## start Record set

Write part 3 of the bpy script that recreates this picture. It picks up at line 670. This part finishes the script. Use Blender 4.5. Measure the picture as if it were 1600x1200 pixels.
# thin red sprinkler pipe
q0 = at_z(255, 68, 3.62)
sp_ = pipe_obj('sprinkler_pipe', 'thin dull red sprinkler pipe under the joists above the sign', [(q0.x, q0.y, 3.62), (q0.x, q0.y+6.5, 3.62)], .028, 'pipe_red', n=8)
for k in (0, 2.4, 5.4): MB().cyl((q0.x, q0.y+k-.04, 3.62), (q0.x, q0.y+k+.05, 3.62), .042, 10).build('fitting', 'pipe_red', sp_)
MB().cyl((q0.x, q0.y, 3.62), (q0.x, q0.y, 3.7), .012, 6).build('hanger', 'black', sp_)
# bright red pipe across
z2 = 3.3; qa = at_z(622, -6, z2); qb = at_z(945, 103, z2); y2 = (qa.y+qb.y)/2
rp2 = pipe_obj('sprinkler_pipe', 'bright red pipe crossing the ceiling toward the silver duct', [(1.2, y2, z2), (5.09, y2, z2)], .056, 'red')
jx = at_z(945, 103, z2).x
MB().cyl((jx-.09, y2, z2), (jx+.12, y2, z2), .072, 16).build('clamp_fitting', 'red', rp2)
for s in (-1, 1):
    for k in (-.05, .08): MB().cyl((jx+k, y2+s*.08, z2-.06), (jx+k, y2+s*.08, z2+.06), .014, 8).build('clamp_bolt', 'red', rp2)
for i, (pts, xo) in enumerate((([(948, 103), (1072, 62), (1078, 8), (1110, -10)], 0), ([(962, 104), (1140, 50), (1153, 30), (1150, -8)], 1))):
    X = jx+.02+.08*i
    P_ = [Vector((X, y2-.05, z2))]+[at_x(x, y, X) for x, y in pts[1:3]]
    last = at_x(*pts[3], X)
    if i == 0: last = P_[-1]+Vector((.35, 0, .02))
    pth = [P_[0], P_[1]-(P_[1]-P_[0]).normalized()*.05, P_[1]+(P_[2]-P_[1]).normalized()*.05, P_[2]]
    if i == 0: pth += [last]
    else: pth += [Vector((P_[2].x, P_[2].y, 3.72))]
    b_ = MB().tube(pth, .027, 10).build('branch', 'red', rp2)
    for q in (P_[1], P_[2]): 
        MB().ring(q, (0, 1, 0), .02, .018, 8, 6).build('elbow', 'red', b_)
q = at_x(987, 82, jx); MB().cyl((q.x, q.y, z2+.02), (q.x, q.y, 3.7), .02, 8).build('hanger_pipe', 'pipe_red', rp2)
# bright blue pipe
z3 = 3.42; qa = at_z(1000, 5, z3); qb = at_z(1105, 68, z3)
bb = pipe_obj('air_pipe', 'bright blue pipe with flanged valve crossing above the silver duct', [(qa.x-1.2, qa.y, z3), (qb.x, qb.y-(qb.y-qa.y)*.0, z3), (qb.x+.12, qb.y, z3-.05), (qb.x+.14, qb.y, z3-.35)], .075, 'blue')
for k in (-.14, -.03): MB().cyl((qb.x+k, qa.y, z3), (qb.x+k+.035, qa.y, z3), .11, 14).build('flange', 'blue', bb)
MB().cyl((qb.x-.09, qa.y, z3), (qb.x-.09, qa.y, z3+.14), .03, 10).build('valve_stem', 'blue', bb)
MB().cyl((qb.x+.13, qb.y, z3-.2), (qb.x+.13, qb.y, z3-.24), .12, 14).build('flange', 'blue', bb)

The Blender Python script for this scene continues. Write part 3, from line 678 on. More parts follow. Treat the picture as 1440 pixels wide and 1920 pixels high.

## end Record set

### [Required work]
Produce an exact copy of every entry above.

### [Output of the exercise]
Write part 3 of the bpy script that recreates this picture. It picks up at line 670. This part finishes the script. Use Blender 4.5. Measure the picture as if it were 1600x1200 pixels.
# thin red sprinkler pipe
q0 = at_z(255, 68, 3.62)
sp_ = pipe_obj('sprinkler_pipe', 'thin dull red sprinkler pipe under the joists above the sign', [(q0.x, q0.y, 3.62), (q0.x, q0.y+6.5, 3.62)], .028, 'pipe_red', n=8)
for k in (0, 2.4, 5.4): MB().cyl((q0.x, q0.y+k-.04, 3.62), (q0.x, q0.y+k+.05, 3.62), .042, 10).build('fitting', 'pipe_red', sp_)
MB().cyl((q0.x, q0.y, 3.62), (q0.x, q0.y, 3.7), .012, 6).build('hanger', 'black', sp_)
# bright red pipe across
z2 = 3.3; qa = at_z(622, -6, z2); qb = at_z(945, 103, z2); y2 = (qa.y+qb.y)/2
rp2 = pipe_obj('sprinkler_pipe', 'bright red pipe crossing the ceiling toward the silver duct', [(1.2, y2, z2), (5.09, y2, z2)], .056, 'red')
jx = at_z(945, 103, z2).x
MB().cyl((jx-.09, y2, z2), (jx+.12, y2, z2), .072, 16).build('clamp_fitting', 'red', rp2)
for s in (-1, 1):
    for k in (-.05, .08): MB().cyl((jx+k, y2+s*.08, z2-.06), (jx+k, y2+s*.08, z2+.06), .014, 8).build('clamp_bolt', 'red', rp2)
for i, (pts, xo) in enumerate((([(948, 103), (1072, 62), (1078, 8), (1110, -10)], 0), ([(962, 104), (1140, 50), (1153, 30), (1150, -8)], 1))):
    X = jx+.02+.08*i
    P_ = [Vector((X, y2-.05, z2))]+[at_x(x, y, X) for x, y in pts[1:3]]
    last = at_x(*pts[3], X)
    if i == 0: last = P_[-1]+Vector((.35, 0, .02))
    pth = [P_[0], P_[1]-(P_[1]-P_[0]).normalized()*.05, P_[1]+(P_[2]-P_[1]).normalized()*.05, P_[2]]
    if i == 0: pth += [last]
    else: pth += [Vector((P_[2].x, P_[2].y, 3.72))]
    b_ = MB().tube(pth, .027, 10).build('branch', 'red', rp2)
    for q in (P_[1], P_[2]): 
        MB().ring(q, (0, 1, 0), .02, .018, 8, 6).build('elbow', 'red', b_)
q = at_x(987, 82, jx); MB().cyl((q.x, q.y, z2+.02), (q.x, q.y, 3.7), .02, 8).build('hanger_pipe', 'pipe_red', rp2)
# bright blue pipe
z3 = 3.42; qa = at_z(1000, 5, z3); qb = at_z(1105, 68, z3)
bb = pipe_obj('air_pipe', 'bright blue pipe with flanged valve crossing above the silver duct', [(qa.x-1.2, qa.y, z3), (qb.x, qb.y-(qb.y-qa.y)*.0, z3), (qb.x+.12, qb.y, z3-.05), (qb.x+.14, qb.y, z3-.35)], .075, 'blue')
for k in (-.14, -.03): MB().cyl((qb.x+k, qa.y, z3), (qb.x+k+.035, qa.y, z3), .11, 14).build('flange', 'blue', bb)
MB().cyl((qb.x-.09, qa.y, z3), (qb.x-.09, qa.y, z3+.14), .03, 10).build('valve_stem', 'blue', bb)
MB().cyl((qb.x+.13, qb.y, z3-.2), (qb.x+.13, qb.y, z3-.24), .12, 14).build('flange', 'blue', bb)

The Blender Python script for this scene continues. Write part 3, from line 678 on. More parts follow. Treat the picture as 1440 pixels wide and 1920 pixels high.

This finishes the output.